#### Short task
Write out each line from the data below that includes the word "scene".

++++ Data segment ++++

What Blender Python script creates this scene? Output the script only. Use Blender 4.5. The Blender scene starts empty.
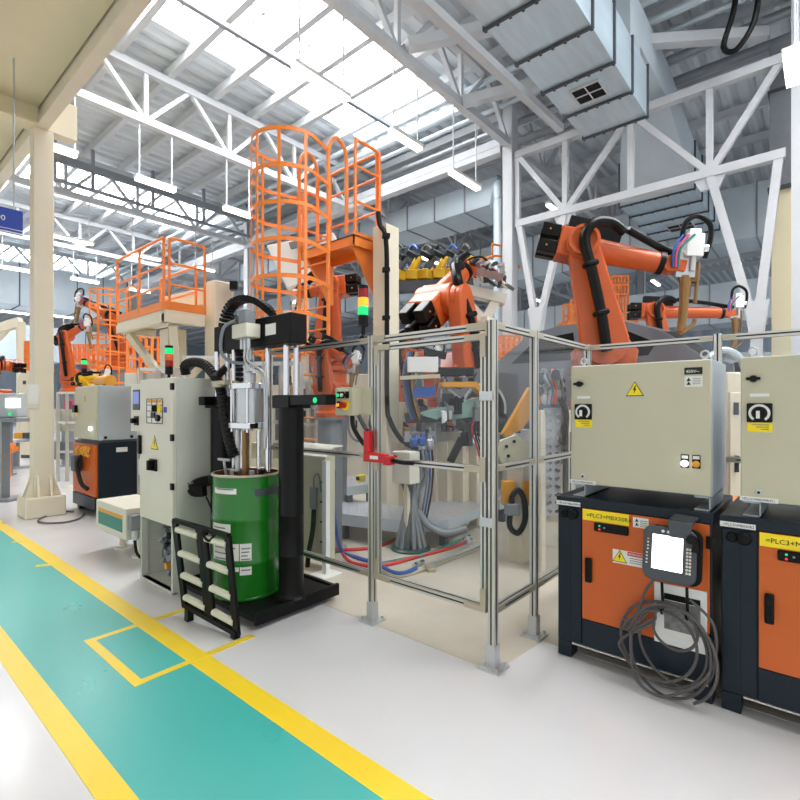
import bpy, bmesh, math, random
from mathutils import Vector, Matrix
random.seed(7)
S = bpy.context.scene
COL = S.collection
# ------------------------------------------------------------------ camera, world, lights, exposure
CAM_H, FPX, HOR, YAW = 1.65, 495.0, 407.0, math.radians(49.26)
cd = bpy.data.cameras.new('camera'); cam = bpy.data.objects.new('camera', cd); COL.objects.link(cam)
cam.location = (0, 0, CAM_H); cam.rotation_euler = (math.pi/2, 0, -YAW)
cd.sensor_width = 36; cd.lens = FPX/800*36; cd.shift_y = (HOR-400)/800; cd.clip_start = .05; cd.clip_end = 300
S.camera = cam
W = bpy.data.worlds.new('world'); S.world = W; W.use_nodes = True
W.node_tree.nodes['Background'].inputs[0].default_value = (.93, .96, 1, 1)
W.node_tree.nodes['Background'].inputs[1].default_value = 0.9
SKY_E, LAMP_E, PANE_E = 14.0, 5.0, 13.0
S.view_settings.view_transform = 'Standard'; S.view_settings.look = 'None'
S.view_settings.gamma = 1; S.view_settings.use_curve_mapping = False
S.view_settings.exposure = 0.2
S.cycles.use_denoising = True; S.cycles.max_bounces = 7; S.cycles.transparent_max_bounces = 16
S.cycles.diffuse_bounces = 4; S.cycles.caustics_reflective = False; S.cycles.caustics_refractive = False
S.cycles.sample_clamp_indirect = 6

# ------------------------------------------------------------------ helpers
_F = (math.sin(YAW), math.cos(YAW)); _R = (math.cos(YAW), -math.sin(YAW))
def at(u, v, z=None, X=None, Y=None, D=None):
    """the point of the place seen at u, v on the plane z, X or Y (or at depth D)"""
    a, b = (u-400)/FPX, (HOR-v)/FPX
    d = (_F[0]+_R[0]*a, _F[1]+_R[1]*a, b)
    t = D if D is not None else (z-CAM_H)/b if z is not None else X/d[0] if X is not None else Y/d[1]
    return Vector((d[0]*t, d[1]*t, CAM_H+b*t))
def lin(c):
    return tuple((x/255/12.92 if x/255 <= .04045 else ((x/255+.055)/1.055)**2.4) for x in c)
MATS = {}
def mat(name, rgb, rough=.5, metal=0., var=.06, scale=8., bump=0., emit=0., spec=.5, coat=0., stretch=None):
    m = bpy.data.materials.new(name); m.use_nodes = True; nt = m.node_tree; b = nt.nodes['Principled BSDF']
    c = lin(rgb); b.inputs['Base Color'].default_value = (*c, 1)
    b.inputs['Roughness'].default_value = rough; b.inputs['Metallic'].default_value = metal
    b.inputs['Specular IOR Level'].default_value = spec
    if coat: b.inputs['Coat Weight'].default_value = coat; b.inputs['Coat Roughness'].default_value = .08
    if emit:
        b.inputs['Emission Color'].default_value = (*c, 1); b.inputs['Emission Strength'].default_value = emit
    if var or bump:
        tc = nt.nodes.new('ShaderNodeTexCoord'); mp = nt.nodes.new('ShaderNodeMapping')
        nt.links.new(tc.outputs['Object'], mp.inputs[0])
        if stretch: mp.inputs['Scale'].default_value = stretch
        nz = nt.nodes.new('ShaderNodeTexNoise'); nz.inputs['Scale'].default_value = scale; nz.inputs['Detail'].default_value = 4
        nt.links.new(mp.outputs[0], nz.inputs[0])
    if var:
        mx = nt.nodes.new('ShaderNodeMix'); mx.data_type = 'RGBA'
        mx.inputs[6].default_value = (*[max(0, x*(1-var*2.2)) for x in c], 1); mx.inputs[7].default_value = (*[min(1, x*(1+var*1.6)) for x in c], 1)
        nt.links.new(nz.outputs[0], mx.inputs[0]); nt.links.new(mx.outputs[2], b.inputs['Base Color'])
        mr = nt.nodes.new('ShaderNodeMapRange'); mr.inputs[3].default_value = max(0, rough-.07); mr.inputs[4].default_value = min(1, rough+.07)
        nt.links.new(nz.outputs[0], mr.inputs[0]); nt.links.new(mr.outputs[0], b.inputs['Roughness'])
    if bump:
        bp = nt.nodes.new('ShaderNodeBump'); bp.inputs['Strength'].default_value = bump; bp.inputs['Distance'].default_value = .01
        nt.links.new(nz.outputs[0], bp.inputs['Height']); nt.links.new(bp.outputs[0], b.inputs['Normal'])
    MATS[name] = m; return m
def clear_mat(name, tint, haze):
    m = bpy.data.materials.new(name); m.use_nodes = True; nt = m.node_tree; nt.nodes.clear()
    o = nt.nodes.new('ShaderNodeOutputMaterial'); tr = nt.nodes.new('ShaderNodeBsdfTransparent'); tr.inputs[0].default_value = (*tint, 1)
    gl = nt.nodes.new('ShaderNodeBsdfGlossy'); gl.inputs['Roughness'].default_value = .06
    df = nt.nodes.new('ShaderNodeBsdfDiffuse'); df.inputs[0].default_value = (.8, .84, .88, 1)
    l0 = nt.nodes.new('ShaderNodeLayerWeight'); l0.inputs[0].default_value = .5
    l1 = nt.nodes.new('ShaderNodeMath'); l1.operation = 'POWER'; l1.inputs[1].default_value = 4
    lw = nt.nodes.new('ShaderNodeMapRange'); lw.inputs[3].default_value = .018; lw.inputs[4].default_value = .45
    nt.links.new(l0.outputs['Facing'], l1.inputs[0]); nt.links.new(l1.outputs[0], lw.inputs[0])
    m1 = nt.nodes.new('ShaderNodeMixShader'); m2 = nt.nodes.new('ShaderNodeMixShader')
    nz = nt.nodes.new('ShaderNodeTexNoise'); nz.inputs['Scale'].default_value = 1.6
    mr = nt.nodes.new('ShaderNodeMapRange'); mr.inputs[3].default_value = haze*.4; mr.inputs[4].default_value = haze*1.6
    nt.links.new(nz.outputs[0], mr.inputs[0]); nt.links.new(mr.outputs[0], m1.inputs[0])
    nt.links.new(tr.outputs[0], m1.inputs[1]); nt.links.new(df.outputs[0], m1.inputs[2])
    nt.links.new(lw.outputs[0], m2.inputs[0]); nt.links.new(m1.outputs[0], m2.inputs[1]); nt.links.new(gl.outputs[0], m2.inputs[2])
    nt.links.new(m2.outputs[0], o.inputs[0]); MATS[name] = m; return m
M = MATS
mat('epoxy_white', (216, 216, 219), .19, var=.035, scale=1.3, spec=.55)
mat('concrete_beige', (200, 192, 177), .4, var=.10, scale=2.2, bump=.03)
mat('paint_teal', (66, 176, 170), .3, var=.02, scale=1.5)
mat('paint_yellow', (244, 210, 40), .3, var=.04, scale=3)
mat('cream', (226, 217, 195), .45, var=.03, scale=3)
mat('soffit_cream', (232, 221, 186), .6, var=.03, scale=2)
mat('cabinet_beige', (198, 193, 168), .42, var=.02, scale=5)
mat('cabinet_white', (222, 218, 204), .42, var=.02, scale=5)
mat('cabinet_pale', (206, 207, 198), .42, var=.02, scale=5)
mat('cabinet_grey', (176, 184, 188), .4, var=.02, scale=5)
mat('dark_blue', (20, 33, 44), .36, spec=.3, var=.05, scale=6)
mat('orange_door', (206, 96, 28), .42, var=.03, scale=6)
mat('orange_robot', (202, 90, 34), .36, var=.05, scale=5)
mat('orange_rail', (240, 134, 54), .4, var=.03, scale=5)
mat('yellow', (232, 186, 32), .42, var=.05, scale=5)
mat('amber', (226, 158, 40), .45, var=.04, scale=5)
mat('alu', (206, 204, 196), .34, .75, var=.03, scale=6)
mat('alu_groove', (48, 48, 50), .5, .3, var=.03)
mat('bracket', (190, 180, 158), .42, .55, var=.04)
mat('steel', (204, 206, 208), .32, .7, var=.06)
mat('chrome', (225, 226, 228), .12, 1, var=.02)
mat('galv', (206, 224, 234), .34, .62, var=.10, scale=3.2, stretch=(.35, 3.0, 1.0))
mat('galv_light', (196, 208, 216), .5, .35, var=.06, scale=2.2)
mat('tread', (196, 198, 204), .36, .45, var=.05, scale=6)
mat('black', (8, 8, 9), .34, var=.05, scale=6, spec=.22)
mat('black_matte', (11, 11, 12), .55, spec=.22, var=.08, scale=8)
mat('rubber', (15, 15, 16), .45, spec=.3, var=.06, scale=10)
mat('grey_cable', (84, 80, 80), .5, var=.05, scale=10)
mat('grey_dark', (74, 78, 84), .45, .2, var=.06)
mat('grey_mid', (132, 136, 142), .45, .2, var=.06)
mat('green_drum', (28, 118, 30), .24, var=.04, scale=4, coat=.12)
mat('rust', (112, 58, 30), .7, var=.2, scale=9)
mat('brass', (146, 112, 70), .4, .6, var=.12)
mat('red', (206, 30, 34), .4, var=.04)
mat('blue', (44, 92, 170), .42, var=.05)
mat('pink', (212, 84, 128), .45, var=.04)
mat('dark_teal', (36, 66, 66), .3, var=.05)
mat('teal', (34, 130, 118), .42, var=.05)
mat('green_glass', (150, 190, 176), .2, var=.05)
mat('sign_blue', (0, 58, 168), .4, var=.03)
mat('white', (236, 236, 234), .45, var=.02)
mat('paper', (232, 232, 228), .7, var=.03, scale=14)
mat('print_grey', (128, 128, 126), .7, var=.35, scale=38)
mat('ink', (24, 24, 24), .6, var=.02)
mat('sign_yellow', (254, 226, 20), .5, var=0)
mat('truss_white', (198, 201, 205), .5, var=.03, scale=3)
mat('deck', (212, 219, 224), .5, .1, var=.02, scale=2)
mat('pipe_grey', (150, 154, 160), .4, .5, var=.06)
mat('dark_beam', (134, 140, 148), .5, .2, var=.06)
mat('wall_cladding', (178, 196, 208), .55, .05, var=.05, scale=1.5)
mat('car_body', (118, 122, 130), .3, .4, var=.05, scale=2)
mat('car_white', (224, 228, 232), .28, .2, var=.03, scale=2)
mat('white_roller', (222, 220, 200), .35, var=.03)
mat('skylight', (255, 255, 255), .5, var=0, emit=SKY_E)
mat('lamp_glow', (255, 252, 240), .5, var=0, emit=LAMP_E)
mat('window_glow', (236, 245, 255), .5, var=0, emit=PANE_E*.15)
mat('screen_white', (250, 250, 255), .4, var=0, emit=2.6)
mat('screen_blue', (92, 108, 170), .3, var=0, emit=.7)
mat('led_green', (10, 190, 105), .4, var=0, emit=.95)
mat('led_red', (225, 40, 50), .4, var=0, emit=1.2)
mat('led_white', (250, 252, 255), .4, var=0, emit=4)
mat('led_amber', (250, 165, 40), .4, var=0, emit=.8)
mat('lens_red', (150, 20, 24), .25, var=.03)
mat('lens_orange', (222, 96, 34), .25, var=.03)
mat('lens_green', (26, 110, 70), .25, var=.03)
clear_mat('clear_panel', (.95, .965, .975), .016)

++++

#### Written answer
What Blender Python script creates this scene? Output the script only. Use Blender 4.5. The Blender scene starts empty.
S = bpy.context.scene